### PROBLEM TO SOLVE
Repeat the lines below exactly as they appear, but leave out the images.

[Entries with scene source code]
********************
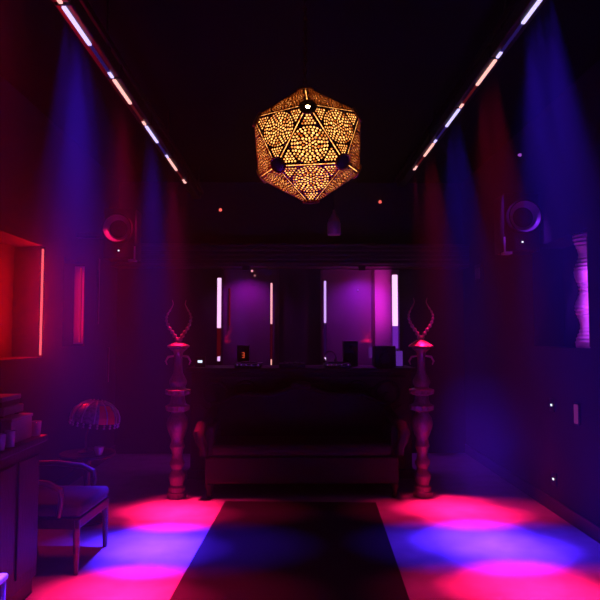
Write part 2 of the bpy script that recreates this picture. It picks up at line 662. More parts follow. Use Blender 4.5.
holder = stem.build('lamp_holder', M['bronze'], lantern, True)
MB().ball(bl, (.012, .012, .015)).build('bulb', M['bulb'], holder, True)
ch = MB()
zt = H - LC.z - .04
z = top.z + .01
k = 0
while z < zt:
    pts = [(.010 * math.cos(t), 0, z + .018 + .018 * math.sin(t)) for t in [2 * PI * i / 10 for i in range(11)]]
    ch.tube(pts, .003, 6, Matrix.Translation((top.x, top.y, 0)) @ Matrix.Rotation(PI / 2 * (k % 2), 4, 'Z'), cap=False)
    z += .03
    k += 1
ch.build('chain', M['bronze'], lantern)
MB().lathe([(.06, H - LC.z - .05), (.06, H - LC.z - .03), (.075, H - LC.z - .001)], 24, Matrix.Translation((top.x, top.y, 0))).build('ceiling_rose', M['bronze'], lantern, True)
lamp('lantern_light', 'POINT', bl + Vector((0, 0, -.045)), (1.0, .42, .08), .45, lantern, shadow_soft_size=.02)

lantern.scale = (1.035, 1, 1)

# small violet pendant near the back
p0 = at(334, 235, 7.0)
sp = thing('pendant_lamp', 'small violet shaded pendant lamp hanging on a cord behind the big lantern', 'pendant lamp', p0)
MB().lathe([(.075, 0), (.078, .02), (.078, .14), (.07, .15)], 24).build('lamp_shade', M['shade'], sp, True)
MB().lathe([(.072, .15), (.06, .19), (.035, .23), (.02, .26), (.012, .30)], 20).build('cap', M['domemetal'], sp, True)
MB().tube([(0, 0, .29), (0, 0, H - p0.z)], .005, 6).build('cord', M['black'], sp)

# ------------------------------------------------------------------ the stage end: mirrors, tubes
def framed(x0, x1, z0, z1, label):
    y = Y1
    t = thing('wall_mirror', label, 'mirror', ((x0 + x1) / 2, y, z0), 0, 'smoked mirror panels on the end wall')
    w = (x1 - x0) / 2
    h = z1 - z0
    MB().box((-w, -.03, 0), (w, -.005, h)).build('mirror_panel', M['mirror'], t)
    f = MB()
    f.box((-w - .03, -.045, 0), (-w, -.002, h))
    f.box((w, -.045, 0), (w + .03, -.002, h))
    f.box((-w - .03, -.045, -.03), (w + .03, -.002, 0))
    f.build('frame', M['trim'], t)
    return t


framed(-.93, -.20, .9, 2.52, 'dark mirror panel behind the decks, left of the wall centre')
framed(.44, 1.12, .9, 2.52, 'dark mirror panel behind the decks, right of the wall centre')
pk = struct(MB().box((1.16, Y1 - .03, .3), (1.5, Y1, 2.52)).build('trim_4', mat('pale_panelling', (0.3, 0.26, 0.3), 0.7, bump=.3, scale=8, stretch=(1, 1, 10))))


def led_tube(px, y_top, y_mid, y_bot, d, w, top_m, mid_m, bot_m, label, gap=.86):
    a_, b_, c_ = at(px, y_top, d), at(px, y_mid, d), at(px, y_bot, d)
    zb = c_.z
    t = thing('led_tube', label, 'led tube', (a_.x, a_.y, zb), 0, 'upright led tubes behind the decks')
    MB().box((-w / 2 - .006, .004, 0), (w / 2 + .006, .02 if Y1 - d < .2 else .03, a_.z - zb), .002).build('channel', M['blackmetal'], t)
    MB().box((-w / 2, -w / 2, b_.z - zb), (w / 2, .006, a_.z - zb), min(.006, w / 4)).build('diffuser', top_m, t)
    g = c_.z + (b_.z - c_.z) * (1 - gap)
    MB().box((-w / 2, -w / 2, g - zb), (w / 2, .006, b_.z - zb)).build('diffuser', mid_m, t)
    MB().box((-w / 3, -w / 2, 0), (w / 3, .006, g - zb)).build('diffuser', bot_m, t)
    # back plate reaches the wall
    MB().box((-.02, .01, .05), (.02, Y1 - a_.y - .002, .09)).build('bracket', M['blackmetal'], t)
    MB().box((-.02, .01, a_.z - zb - .09), (.02, Y1 - a_.y - .002, a_.z - zb - .05)).build('bracket', M['blackmetal'], t)
    return t


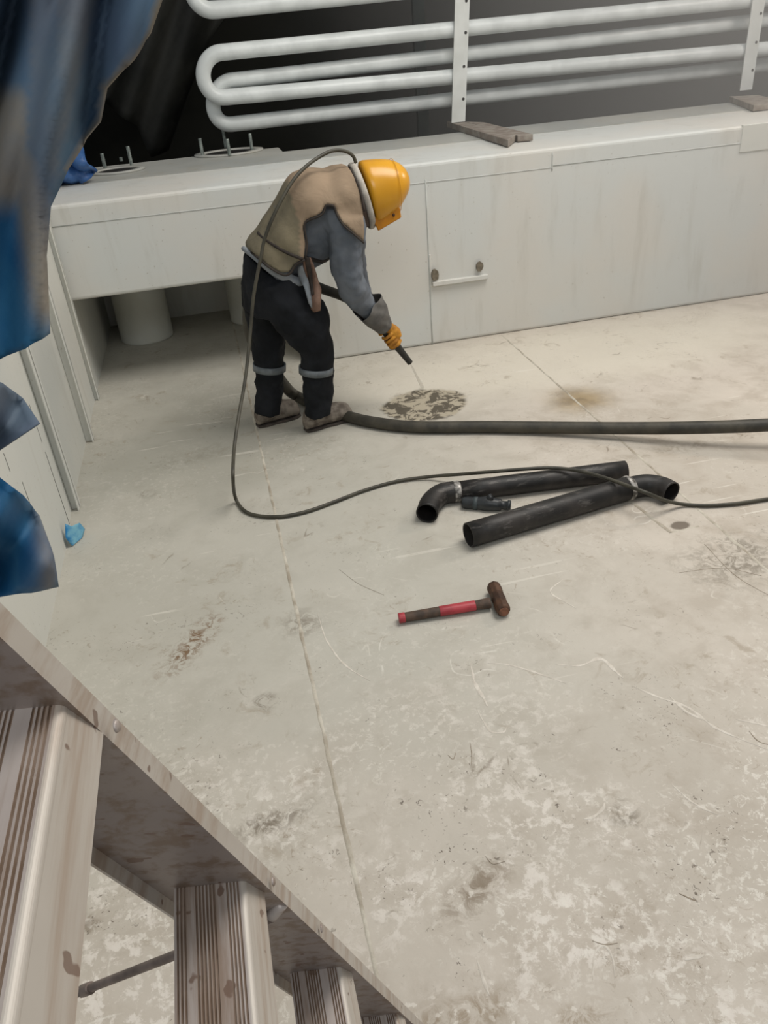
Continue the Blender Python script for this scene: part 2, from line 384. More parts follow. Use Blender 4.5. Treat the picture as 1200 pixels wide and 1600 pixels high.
OX = .55
def smear(pts, wd, mat=None, name='paint_smear'):
    c = catmull([FL(x, y) for x, y in pts], 14); bm = bmesh.new(); prev = None; n = len(c)
    for i, p in enumerate(c):
        t_ = (c[min(i+1, n-1)]-c[max(i-1, 0)]).normalized(); s_ = Vector((-t_.y, t_.x, 0))
        ww = wd*math.sin(math.pi*(i+.4)/(n-.2))**.6*(.75+.7*noise.noise(Vector((p.x*30, p.y*30, 2))))
        off = s_*wd*.5*noise.noise(Vector((p.x*14, p.y*14, 8)))
        r_ = [bm.verts.new(p+off+s_*ww+Vector((0, 0, .0004))), bm.verts.new(p+off+Vector((0, 0, .0016))), bm.verts.new(p+off-s_*ww+Vector((0, 0, .0004)))]
        if prev:
            for k in range(2): bm.faces.new((prev[k], prev[k+1], r_[k+1], r_[k]))
        prev = r_
    obj(name, bm, mat or M['smear'], floor, True)
M['smear'] = simple('white_paint_smear', (214, 207, 196), (196, 188, 176), 40, .6)
M['scratch'] = simple('dark_scratch', (128, 114, 98), (158, 146, 130), 60, .8)
for pts, wd in (([(735, 1036), (742, 1066), (756, 1092), (762, 1104)], .008), ([(744, 1106), (758, 1132), (768, 1144), (786, 1144), (792, 1136)], .004), ([(762, 1036), (800, 1040), (845, 1054), (884, 1068)], .005),
    ([(868, 1038), (905, 1040), (938, 1030), (960, 1048), (974, 1060)], .008), ([(988, 1072), (1025, 1088), (1075, 1106), (1120, 1138), (1200, 1172)], .006), ([(1046, 1088), (1072, 1112), (1108, 1128)], .006),
    ([(496, 958), (510, 1000), (540, 1040), (578, 1064)], .004), ([(912, 1280), (928, 1276), (942, 1262), (944, 1254)], .007), ([(1050, 1226), (1080, 1252), (1122, 1274)], .005), ([(1150, 1124), (1180, 1130), (1210, 1138)], .006),
    ([(926, 1532), (930, 1490), (945, 1478), (958, 1500), (960, 1530)], .004), ([(745, 1500), (755, 1530), (765, 1556)], .005), ([(1070, 1500), (1100, 1492)], .006), ([(880, 905), (860, 925), (900, 950)], .005)):
    smear(pts, wd)
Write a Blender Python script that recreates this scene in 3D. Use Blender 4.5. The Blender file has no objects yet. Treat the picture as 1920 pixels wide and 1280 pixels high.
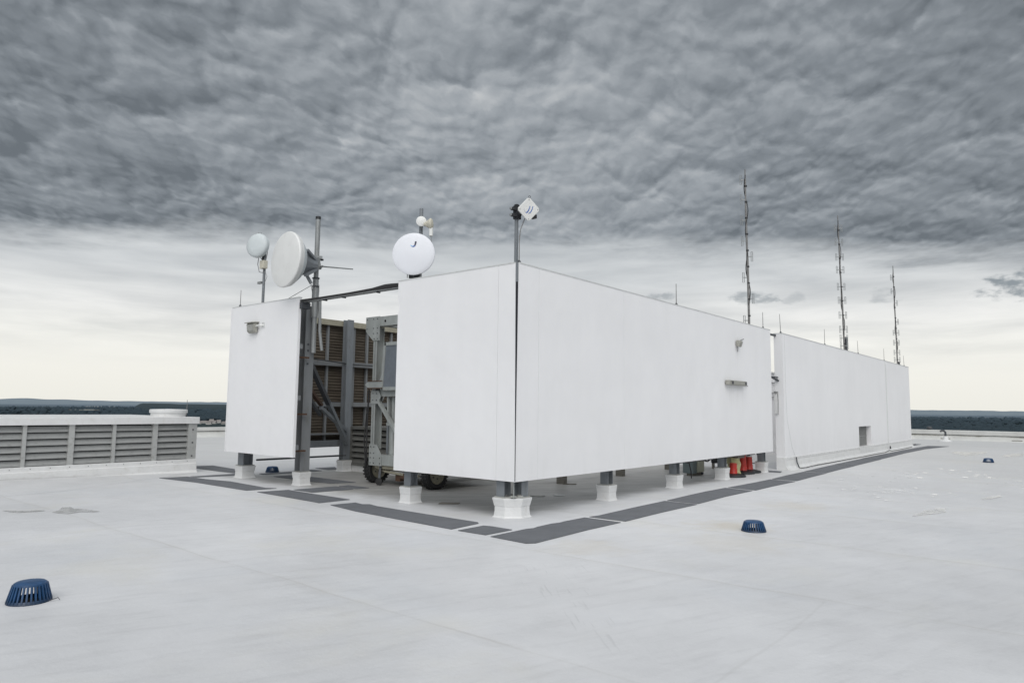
********************
### EXERCISE RESULT
Write part 2 of the bpy script that recreates this picture. It picks up at line 662. More parts follow. Use Blender 4.5.
holder = stem.build('lamp_holder', M['bronze'], lantern, True)
MB().ball(bl, (.012, .012, .015)).build('bulb', M['bulb'], holder, True)
ch = MB()
zt = H - LC.z - .04
z = top.z + .01
k = 0
while z < zt:
    pts = [(.010 * math.cos(t), 0, z + .018 + .018 * math.sin(t)) for t in [2 * PI * i / 10 for i in range(11)]]
    ch.tube(pts, .003, 6, Matrix.Translation((top.x, top.y, 0)) @ Matrix.Rotation(PI / 2 * (k % 2), 4, 'Z'), cap=False)
    z += .03
    k += 1
ch.build('chain', M['bronze'], lantern)
MB().lathe([(.06, H - LC.z - .05), (.06, H - LC.z - .03), (.075, H - LC.z - .001)], 24, Matrix.Translation((top.x, top.y, 0))).build('ceiling_rose', M['bronze'], lantern, True)
lamp('lantern_light', 'POINT', bl + Vector((0, 0, -.045)), (1.0, .42, .08), .45, lantern, shadow_soft_size=.02)

lantern.scale = (1.035, 1, 1)

# small violet pendant near the back
p0 = at(334, 235, 7.0)
sp = thing('pendant_lamp', 'small violet shaded pendant lamp hanging on a cord behind the big lantern', 'pendant lamp', p0)
MB().lathe([(.075, 0), (.078, .02), (.078, .14), (.07, .15)], 24).build('lamp_shade', M['shade'], sp, True)
MB().lathe([(.072, .15), (.06, .19), (.035, .23), (.02, .26), (.012, .30)], 20).build('cap', M['domemetal'], sp, True)
MB().tube([(0, 0, .29), (0, 0, H - p0.z)], .005, 6).build('cord', M['black'], sp)

# ------------------------------------------------------------------ the stage end: mirrors, tubes
def framed(x0, x1, z0, z1, label):
    y = Y1
    t = thing('wall_mirror', label, 'mirror', ((x0 + x1) / 2, y, z0), 0, 'smoked mirror panels on the end wall')
    w = (x1 - x0) / 2
    h = z1 - z0
    MB().box((-w, -.03, 0), (w, -.005, h)).build('mirror_panel', M['mirror'], t)
    f = MB()
    f.box((-w - .03, -.045, 0), (-w, -.002, h))
    f.box((w, -.045, 0), (w + .03, -.002, h))
    f.box((-w - .03, -.045, -.03), (w + .03, -.002, 0))
    f.build('frame', M['trim'], t)
    return t


framed(-.93, -.20, .9, 2.52, 'dark mirror panel behind the decks, left of the wall centre')
framed(.44, 1.12, .9, 2.52, 'dark mirror panel behind the decks, right of the wall centre')
pk = struct(MB().box((1.16, Y1 - .03, .3), (1.5, Y1, 2.52)).build('trim_4', mat('pale_panelling', (0.3, 0.26, 0.3), 0.7, bump=.3, scale=8, stretch=(1, 1, 10))))


def led_tube(px, y_top, y_mid, y_bot, d, w, top_m, mid_m, bot_m, label, gap=.86):
    a_, b_, c_ = at(px, y_top, d), at(px, y_mid, d), at(px, y_bot, d)
    zb = c_.z
    t = thing('led_tube', label, 'led tube', (a_.x, a_.y, zb), 0, 'upright led tubes behind the decks')
    MB().box((-w / 2 - .006, .004, 0), (w / 2 + .006, .02 if Y1 - d < .2 else .03, a_.z - zb), .002).build('channel', M['blackmetal'], t)
    MB().box((-w / 2, -w / 2, b_.z - zb), (w / 2, .006, a_.z - zb), min(.006, w / 4)).build('diffuser', top_m, t)
    g = c_.z + (b_.z - c_.z) * (1 - gap)
    MB().box((-w / 2, -w / 2, g - zb), (w / 2, .006, b_.z - zb)).build('diffuser', mid_m, t)
    MB().box((-w / 3, -w / 2, 0), (w / 3, .006, g - zb)).build('diffuser', bot_m, t)
    # back plate reaches the wall
    MB().box((-.02, .01, .05), (.02, Y1 - a_.y - .002, .09)).build('bracket', M['blackmetal'], t)
    MB().box((-.02, .01, a_.z - zb - .09), (.02, Y1 - a_.y - .002, a_.z - zb - .05)).build('bracket', M['blackmetal'], t)
    return t


Continue the Blender Python script for this scene: part 2, from line 384. More parts follow. Use Blender 4.5. Treat the picture as 1200 pixels wide and 1600 pixels high.
OX = .55
def smear(pts, wd, mat=None, name='paint_smear'):
    c = catmull([FL(x, y) for x, y in pts], 14); bm = bmesh.new(); prev = None; n = len(c)
    for i, p in enumerate(c):
        t_ = (c[min(i+1, n-1)]-c[max(i-1, 0)]).normalized(); s_ = Vector((-t_.y, t_.x, 0))
        ww = wd*math.sin(math.pi*(i+.4)/(n-.2))**.6*(.75+.7*noise.noise(Vector((p.x*30, p.y*30, 2))))
        off = s_*wd*.5*noise.noise(Vector((p.x*14, p.y*14, 8)))
        r_ = [bm.verts.new(p+off+s_*ww+Vector((0, 0, .0004))), bm.verts.new(p+off+Vector((0, 0, .0016))), bm.verts.new(p+off-s_*ww+Vector((0, 0, .0004)))]
        if prev:
            for k in range(2): bm.faces.new((prev[k], prev[k+1], r_[k+1], r_[k]))
        prev = r_
    obj(name, bm, mat or M['smear'], floor, True)
M['smear'] = simple('white_paint_smear', (214, 207, 196), (196, 188, 176), 40, .6)
M['scratch'] = simple('dark_scratch', (128, 114, 98), (158, 146, 130), 60, .8)
for pts, wd in (([(735, 1036), (742, 1066), (756, 1092), (762, 1104)], .008), ([(744, 1106), (758, 1132), (768, 1144), (786, 1144), (792, 1136)], .004), ([(762, 1036), (800, 1040), (845, 1054), (884, 1068)], .005),
    ([(868, 1038), (905, 1040), (938, 1030), (960, 1048), (974, 1060)], .008), ([(988, 1072), (1025, 1088), (1075, 1106), (1120, 1138), (1200, 1172)], .006), ([(1046, 1088), (1072, 1112), (1108, 1128)], .006),
    ([(496, 958), (510, 1000), (540, 1040), (578, 1064)], .004), ([(912, 1280), (928, 1276), (942, 1262), (944, 1254)], .007), ([(1050, 1226), (1080, 1252), (1122, 1274)], .005), ([(1150, 1124), (1180, 1130), (1210, 1138)], .006),
    ([(926, 1532), (930, 1490), (945, 1478), (958, 1500), (960, 1530)], .004), ([(745, 1500), (755, 1530), (765, 1556)], .005), ([(1070, 1500), (1100, 1492)], .006), ([(880, 905), (860, 925), (900, 950)], .005)):
    smear(pts, wd)
Write a Blender Python script that recreates this scene in 3D. Use Blender 4.5. The Blender file has no objects yet. Treat the picture as 1920 pixels wide and 1280 pixels high.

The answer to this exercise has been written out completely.